夫が不登校勉強遅れを心配する気持ちも分かりました。しかし私は、「今大事なのは、優士の自信を育てること」と考えていました。夫の「勉強が一番だ!」という考えとは折り合いがつかず、意見は平行線のままでした。
3.親の役目は勉強遅れより繊細な子の「脳を育てる」こと
私は、発達科学コミュニケーションを学んでから「脳に良いことは何か?」を考えるようになりました。
なぜなら、繊細な子は周りの情報を敏感に受け取る力が強い反面、受け取った情報を言葉にする力や表現する力は成長途中だからです。そのため「勉強しなさい!」と命令すると「このままではダメなんだ・・」「学校に戻りたいけど、今のままでは難しいんだ・・」と、焦りや不安を感じさせ、自信を失ってしまいます。

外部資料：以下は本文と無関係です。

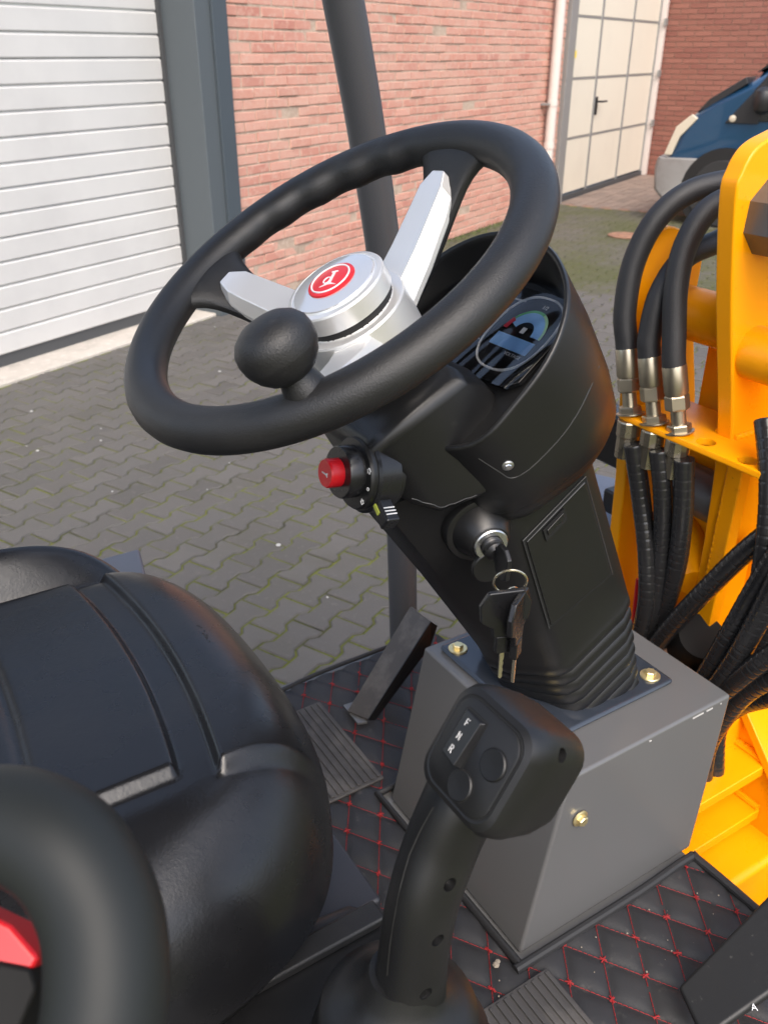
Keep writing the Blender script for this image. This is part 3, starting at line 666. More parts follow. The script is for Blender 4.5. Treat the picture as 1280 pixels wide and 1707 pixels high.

だからこそ、親ができることは「不登校勉強遅れを何とかすること」より、「繊細な子の脳を発達させること」です。学校から離れ、ストレスが減っている今だからこそ、親子の会話を通して、集団生活の中で「自分らしく過ごせる力」を育むことが何よりも大切なのです。
4.繊細な子の好奇心スイッチを押したリアル体験
今、優士には「ホタテ漁師になり保護犬活動をする」という夢があり、進学したい大学も決めています。
ある日、夢のきっかけとなった「ホタテ漁師のYouTuberさんに会いに行こう!」という話しになりました。優士と相談し、ダイレクトメッセージを送り、北海道へ出発しました。
残念ながら、憧れのYouTuberさんに会えませんでしたが、実際のホタテ漁船や加工場、大量のホタテ貝殻の山、漁業組合、地域のスーパーや役場まで、画面越しで見ていた世界をリアルに体験し、「ここに住んだら・・」と夢を膨らませながら楽しんでいました。
すると、道中でこんな会話が生まれました。
母 「ここってオホーツク海?」
優士 「オホーツク海峡って言うのがあるんだよ」
母 「何それ?海じゃないの?」
優士 「日本海とオホーツク海を分けてる所だよ」
私が優士の知識に驚いていると、「さっきみた北方領土調べたよ!」と、自主的に学び始めていたのです。
私は、ただ
「そうなんだ!」
「それでそれで?」
「どうやって調べたの?」
「これってどういう意味なの?」
と、興味関心を示しました。それだけで、優士の知識は言葉として表現されアウトプットがどんどん増えていったのです。
5.リアル体験から歴史に夢中になった繊細な子
帰宅後も、「なぜ北方領土が返還されないのか」「ロシアと日本の関係」と、どんどん深掘りし、ついには第一次世界戦まで調べるようになりました。今では、歴史好きな夫や長男と3人で世界史に夢中になり、本を読むようになりました。
繊細な子の好奇心スイッチを押してあげれば、自ら学び始めます。
「勉強しなさい」ではなく、繊細な子の「好奇心を伸ばす声掛け」を意識してみて下さいね。